Notable Investor: BTC at $1,000 Calls Are Irresponsible, But Bitcoin Could Test Lows

BTC Could Either Retest Lows Or Fall Further

Peter Brandt, a long-standing commodities trader and technician, recently took to Twitter to convey his thoughts on the current state of the Bitcoin (BTC) market. Brandt, who has taken a liking to the cryptocurrency (not altcoins) over recent worlds, noted that if you harness the price action seen at the bottom of the previous market cycle (2013-2016), BTC could retest its lows in the 3000s in the coming weeks (6-7 weeks), prior to a longer-term rally.

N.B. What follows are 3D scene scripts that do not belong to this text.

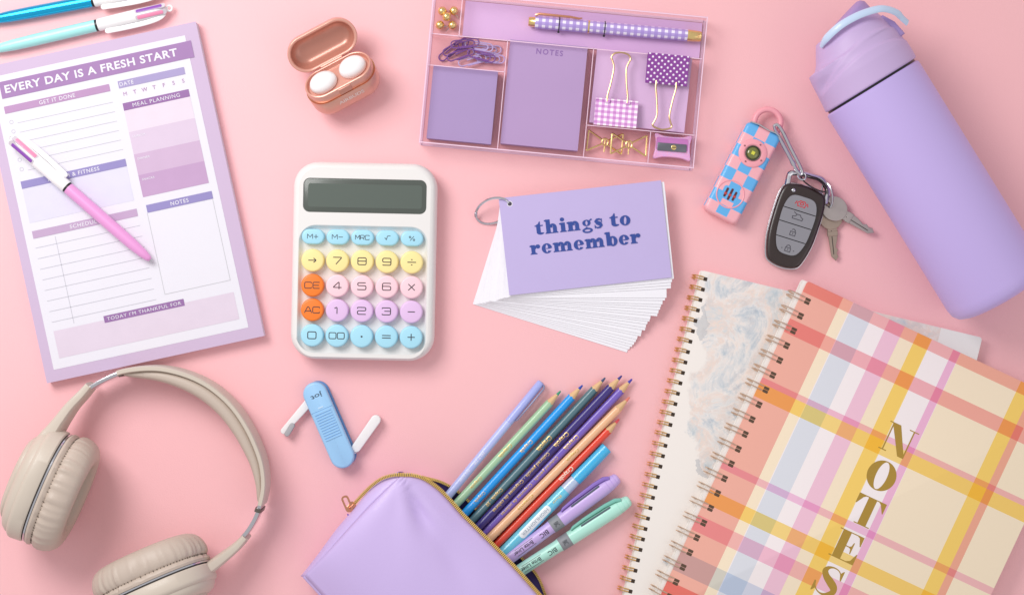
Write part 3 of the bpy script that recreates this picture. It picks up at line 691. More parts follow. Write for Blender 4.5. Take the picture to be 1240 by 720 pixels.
mb = MB(); mb.loops([[(x, y, z) for x, y in ell(r, r, lx, ly, 36)] for z, r in ((21.8, 17.2), (23.2, 16.8), (23.9, 15.6), (24.1, 11), (23.2, 9.6))], False, True); lr = mb.build('light_bezel', pinkp, AL.o)
mb = MB(); mb.loops([[(x, y, z) for x, y in ell(r, r, lx, ly, 32)] for z, r in ((23.3, 9.4), (24.8, 9.2), (25, 8.2), (23.8, 7.4))], False, True); mb.build('lens_ring', mat('dark_chrome', '77756c', .2, metal=1), lr)
mb = MB(); mb.ball((lx, ly, 23.6), 7.2, 20, 10, sc=(1, 1, .3)); mb.build('lens', mat('yellow_tinted_lens', '6f7430', .08, coat=1), lr)
mb = MB(); mb.box(lx-2, lx+2, ly-2, ly+2, 25.4, 26.1); mb.build('light_diode', mat('diode_yellow', 'd8d84c', .3), lr)
for a in (75, 165, 255, 345):
    mb = MB(); mb.slab(ell(1.1, 1.1, lx+13.3*math.cos(math.radians(a)), ly+13.3*math.sin(math.radians(a)), 10), 23.9, 24.5); mb.build('screw', mat('screw_head', '9a5f68', .4), lr)
gx_, gy_ = AL.l(884.3, 235.2, 22)
mb = MB(); mb.tube([(gx_+16.5*math.cos(a), gy_+16.5*math.sin(a), 21.9) for a in [2*PI*k/36 for k in range(36)]], .9, 6, closed=True); gr = mb.build('speaker_ring', pinkp, AL.o)
mb = MB(); mb.slab(rrect(21, 16, 3, gx_, gy_, 3), 22.02, 22.12); mb.build('speaker_panel', mat('alarm_blue', '62b3ec', .45), gr)
for k in (-1, 0, 1):
    mb = MB(); mb.slab(rrect(2.8, 12 if k else 15, 1.3, gx_+k*5.6, gy_, 3), 22.14, 22.4); mb.build('speaker_slot', mat('slot_dark_red', '5a2630', .5), gr)
    mb = MB(); mb.slab(rrect(3.6, 2.8, .8, gx_+k*5.6, gy_-1+k*.5, 2), 22.42, 22.9, .2, n=1); mb.build('speaker_pin', mat('pin_red', 'c2453f', .4), gr)
hx, hy = AL.l(929.5, 148.5, 12)
mb = MB(); mb.tube([(hx+15.8*math.cos(a), hy+15.8*math.sin(a), 12) for a in [math.radians(-48+276*k/30) for k in range(31)]], 3.5, 12, flat=1.0); mb.build('hoop', pinkp, AL.o)

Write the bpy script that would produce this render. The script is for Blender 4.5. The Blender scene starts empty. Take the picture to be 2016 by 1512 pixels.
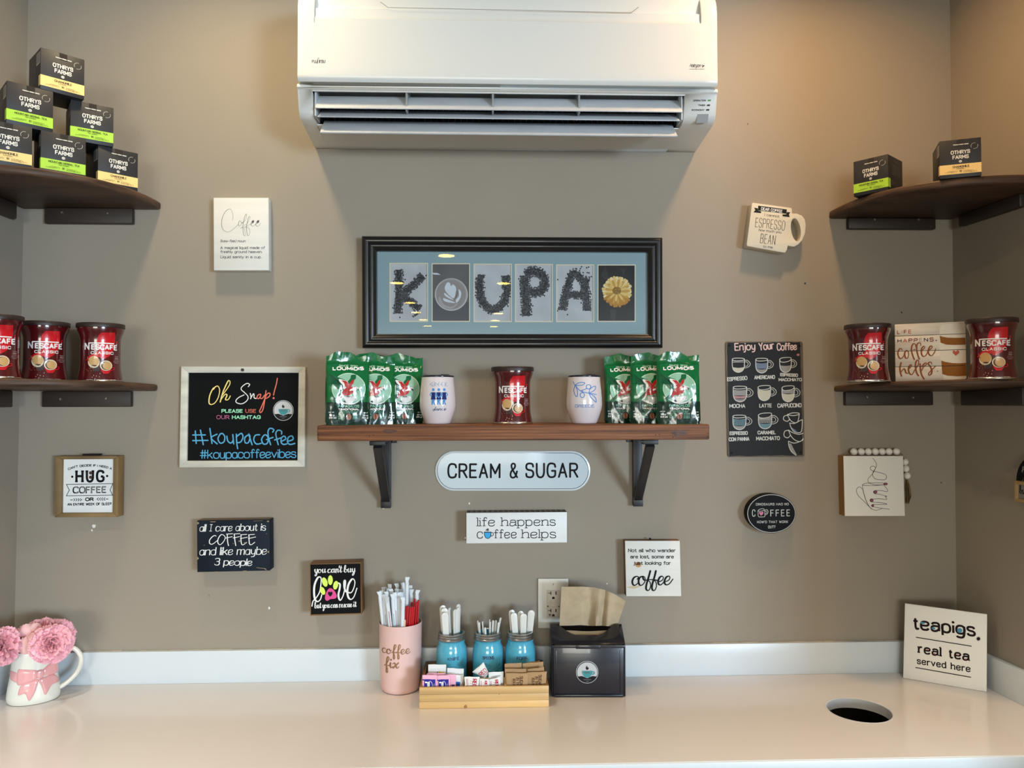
import bpy, bmesh, math, random
from mathutils import Vector, Matrix, noise
from mathutils.geometry import tessellate_polygon
random.seed(7)
sc = bpy.context.scene
COL = sc.collection
R_ = math.radians

# ------------------------------------------------------------------ camera
F_PX = 1495.0
PSI, PIT, ROLL = R_(2.04), math.atan(35/1495.), R_(0.12)
CAM = Vector((0, -2.13, 1.69))
FW = Vector((math.sin(PSI)*math.cos(PIT), math.cos(PSI)*math.cos(PIT), math.sin(PIT)))
RT0 = Vector((math.cos(PSI), -math.sin(PSI), 0)); UP0 = RT0.cross(FW)
RT = RT0*math.cos(ROLL)-UP0*math.sin(ROLL); UP = UP0*math.cos(ROLL)+RT0*math.sin(ROLL)
cd = bpy.data.cameras.new('camera'); cam = bpy.data.objects.new('camera', cd); COL.objects.link(cam)
cd.sensor_fit = 'HORIZONTAL'; cd.sensor_width = 36; cd.lens = F_PX/2016*36; cd.clip_start = .02
Mc = Matrix((RT, UP, -FW)).transposed().to_4x4(); Mc.translation = CAM
cam.matrix_world = Mc
sc.camera = cam

# ------------------------------------------------------------------ world, lights, exposure
w = bpy.data.worlds.new('world'); sc.world = w; w.use_nodes = True
w.node_tree.nodes['Background'].inputs[0].default_value = (.75, .87, 1, 1)
w.node_tree.nodes['Background'].inputs[1].default_value = 0.1
sc.view_settings.view_transform = 'Standard'; sc.view_settings.look = 'None'
sc.view_settings.gamma = 1; sc.view_settings.use_curve_mapping = False
sc.view_settings.exposure = 0.0
sc.cycles.max_bounces = 6; sc.cycles.diffuse_bounces = 4; sc.cycles.glossy_bounces = 3
sc.cycles.transmission_bounces = 4; sc.cycles.transparent_max_bounces = 8
sc.cycles.caustics_reflective = False; sc.cycles.caustics_refractive = False
sc.cycles.sample_clamp_indirect = 6
try:
    sc.cycles.use_denoising = True; sc.cycles.denoiser = 'OPENIMAGEDENOISE'
except Exception: pass

def area(name, loc, target, sx, sy, power, col, shape='RECTANGLE', spread=180):
    d = bpy.data.lights.new(name, 'AREA'); d.shape = shape; d.size = sx; d.size_y = sy
    d.energy = power; d.color = col; d.spread = R_(spread)
    o = bpy.data.objects.new(name, d); COL.objects.link(o); o.location = loc
    o.rotation_euler = (Vector(target)-Vector(loc)).to_track_quat('-Z', 'Y').to_euler()
    return o
DAY = (.80, .90, 1.0); WARM = (1.0, .62, .30)
# daylight through the shop windows behind and to the right of the camera (set inside real openings)
area('daylight_side_window', (6.03, -9.2, 1.575), (0, -9.2, 1.575), 3.5, 1.6, 1180, (.65, .83, 1))
area('daylight_door', (1.05, -13.95, 1.4), (1.05, 0, 1.4), .34, 2.1, 60, (.8, .9, 1))
area('daylight_front_window', (-1.2, -13.95, 1.4), (-1.2, 0, 1.4), 4.2, 2.1, 370, (1, 1, .88))
# recessed ceiling lamps: two just in front of the wall, plus two fills further back, added to brighten the counter
CEIL = 3.02
for nm, x, y, p, c, sp in (('ceiling_lamp_left', -.68, -.46, 6.2, (1, .765, .44), 150), ('ceiling_lamp_right', .86, -.46, 7.2, (1, .60, .27), 150),
                           ('counter_fill_left', -.95, -1.45, 15, (1, .97, .88), 88), ('counter_fill_right', 1.0, -1.2, 6.5, (1, .92, .80), 66)):
    area(nm, (x, y, CEIL-.012), (x, y, 0), .11, .11, p, c, 'DISK', sp)

# ------------------------------------------------------------------ pixels -> real planes
def ray(x, y): return FW+RT*((x-1008)/F_PX)-UP*((y-756)/F_PX)
def aty(x, y, d):
    r = ray(x, y); return CAM+r*((-d-CAM.y)/r.y)
def atz(x, y, z):
    r = ray(x, y); return CAM+r*((z-CAM.z)/r.z)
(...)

Yet, he noted that there is a possibility that the final correction/bout of capitulation has yet to come, thus meaning that there could be lower lows to come. Brandt, who heads Factor Trading, didn’t specify where such lows could fall, but he did throw out the idea that it wouldn’t be an impossibility to see Bitcoin fall under the $3,150 floor it established on December 14th, 2018.

While Brandt made it clear that further falls aren’t out of the realm of possibility (far from, in fact), he made it clear that people calling for BTC to fall into the $1,000 are acting irresponsibly. In response to a reference to the Hyperwave theory/analysis method, which states that Bitcoin could revisit the high of the previous market cycle (2014-2015) at $1,200, he noted that this is “irresponsible.”

Analysts Argue That Bitcoin Bottom Isn’t In

Yet, many have stuck with this belief. In fact, per previous reports from Ethereum World News, Financial Survivalism, an insurance agent turned cryptocurrency trader, took a public wager that the flagship crypto could hit $1,165 before $10,200. Survivalism, who is a self-proclaimed “financial revolution prepper,” took up a wager with a fellow trader for 0.1 BTC that the flagship cryptocurrency will reach phase one of its Hyperwave, situated at where three figures become four.

Others have been lest abrash with their calls, but have still claimed that BTC going sub-$2,000 wouldn’t be too nonsensical. Murad Mahmudov, for instance, has made the case over the past several months that historical price action, combined with fundamentals, signals that there is further fall, even after today’s sudden $400 drop. Mahmudov of Adaptive Capital once noted that the waning presence of Bitcoin-related comments on Twitter should be a cause for concern. The trader explained that tweets regarding the cryptocurrency have reached 2014 levels, lower than any point in 2016, indicating that very few people care about decentralized, sovereign, uninflatable currency. In other comments, he explained that from a historical analysis perspective, the final fall has yet to come, noting that this nascent market has only seen the “baby capitulation” move play out.

Regardless of where BTC falls to, Brandt made it clear that he still holds his faith in the cryptocurrency. In response to a comment that BTC will plummet as it “can’t scale,” the Factor Trading founder noted that Satoshi Nakamoto’s first creation is the “legacy coin,” and all altcoins are “pretenders” that are poised to be valued at close-to-zero. Brandt added that he already has 10% of his tradable capital divested into Bitcoin, as he believes in the asset’s narrative — potentially as a digital gold, or as the world’s most secure transaction settlement layer.